A segunda metade do filme, desta forma, acaba se tornando um tanto previsível em várias nuances, principalmente porque parece esquecer a crítica social e mergulhar no cinema de ação de forma irrefreável e, assim, os furos de roteiro vão se tornando cada vez mais aparentes (afinal, se as armas dos aliens funcionavam, porque eles não as usavam contra os humanos?). O longa só não cai na pasmaceira total porque várias seqüências são mesmo bem realizadas e os efeitos especiais (obviamente vindos da Weta de Peter Jackson) são extremamente eficientes (mesmo com um alardeado baixo orçamento de US$ 30 milhões), muito embora caiba destacar aqui um certo excesso de violência desnecessária (sangueira e corpos partidos são freqüentes).

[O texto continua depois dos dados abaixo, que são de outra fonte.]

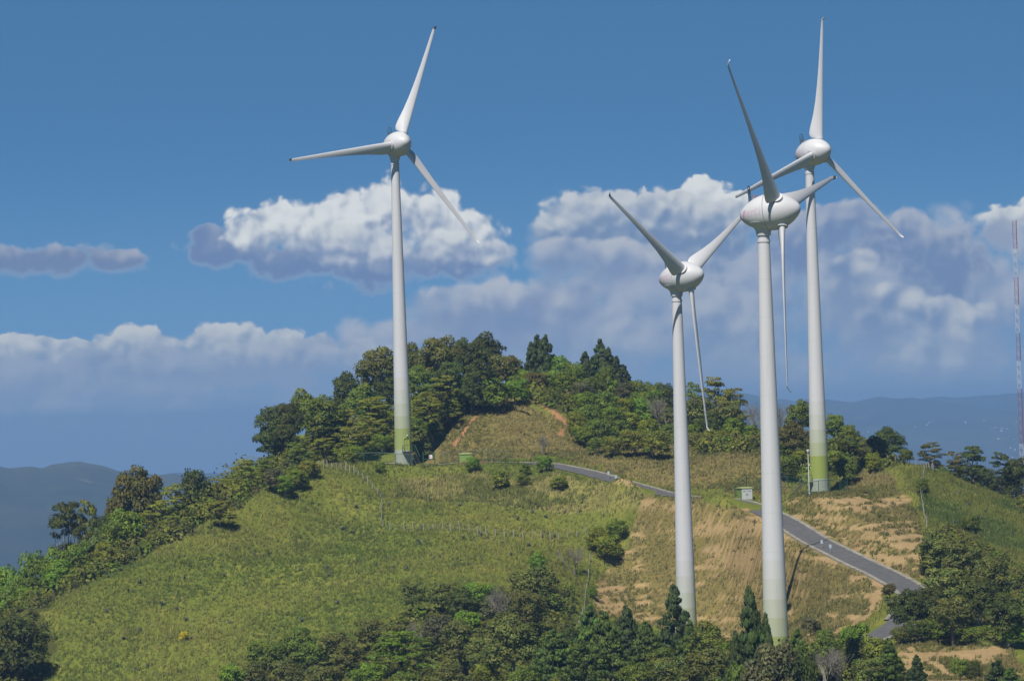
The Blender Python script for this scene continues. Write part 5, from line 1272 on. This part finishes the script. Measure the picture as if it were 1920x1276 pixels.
def col_pale(x, y, z, g, cl):
    N = len(x); t = sstep(fbm(x, y, .3, 3, 13), .36, .6)[:, None]; return (np.array([.12, .135, .028]) * (1 - t) + np.array([.27, .25, .085]) * t) * jit((1, 1, 1), g, N)
def col_lush(x, y, z, g, cl):
    N = len(x); t = np.clip(sstep(fbm(x, y, .12, 4, 47), .35, .65) * .8 + .4 * g.random(N) - .1, 0, 1)[:, None]; return (np.array([.070, .112, .019]) * (1 - t) + np.array([.165, .175, .036]) * t) * jit((1, 1, 1), g, N)
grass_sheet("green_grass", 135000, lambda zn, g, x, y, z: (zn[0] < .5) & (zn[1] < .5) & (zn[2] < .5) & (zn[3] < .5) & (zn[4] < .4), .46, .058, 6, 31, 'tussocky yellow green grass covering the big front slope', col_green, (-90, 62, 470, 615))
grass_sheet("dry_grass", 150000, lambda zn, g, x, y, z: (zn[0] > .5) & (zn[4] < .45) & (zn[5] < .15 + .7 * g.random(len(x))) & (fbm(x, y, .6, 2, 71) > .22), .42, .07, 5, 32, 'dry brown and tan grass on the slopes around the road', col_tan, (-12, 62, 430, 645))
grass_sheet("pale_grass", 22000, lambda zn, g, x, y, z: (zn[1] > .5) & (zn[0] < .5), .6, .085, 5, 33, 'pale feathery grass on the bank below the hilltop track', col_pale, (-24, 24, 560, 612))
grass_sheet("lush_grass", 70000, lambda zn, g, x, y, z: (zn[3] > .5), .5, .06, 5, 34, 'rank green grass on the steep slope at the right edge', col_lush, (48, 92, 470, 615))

# ------------------------------------------------------------------ the air
hz = MB(); hz.box(-22000, 22000, -22000, 22000, -620, 100); m_h, k, out = new_mat("air_haze")
pv = k.n.new('ShaderNodeVolumePrincipled'); pv.inputs['Color'].default_value = (.30, .55, .97, 1); pv.inputs['Density'].default_value = 1.25e-4; pv.inputs['Anisotropy'].default_value = 0.0
k.l.new(pv.outputs[0], out.inputs['Volume']); m_h.cycles.homogeneous_volume = True if hasattr(m_h.cycles, 'homogeneous_volume') else False
tag(hz.build('haze', m_h), 'blue haze of the far valley air', 'haze', None, 'stuff')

Outro fator que depõe contra “Distrito 9” é sua trilha sonora, a qual também bebe da fonte de filmes como “O Jardineiro Fiel” e “Diamante de Sangue”, mas que aqui soa deslocada, querendo dar a impressão de estarmos vendo um filme denúncia e não uma ficção científica (o que para alguns pode ser considerado um mérito, tendo em vista as pretensões do diretor).

De qualquer forma, trata-se de um bom começo para Blomkamp, mostrando que Peter Jackson parece ter faro para encontrar novos talentos. E, dentro do quadro atual de Hollywood, alguém que tenha novas ideias, com a de trazer a crítica social mais direta para o terreno da ficção científica, é sempre bem-vindo. Confesso, além disso, que gostei mais do estilo ficção-documentário neste gênero do que no terror, o qual sempre perde em envolvimento ao assumir esta forma. Uma mistureba interessante que vale uma passadinha no cinema mais próximo.

Obs. As legendas estão um lixo. Em alguns momentos os aliens falam e simplesmente não aparece a tradução na tela (só as legendas originais em inglês). Pra completar, o(a) tradutor(a) parece ser fã de “Tropa de Elite”, já que coloca termos como “BOPE” e “Caveirão” na tradução, em uma mediocridade escandalosa (e mesmo idiota).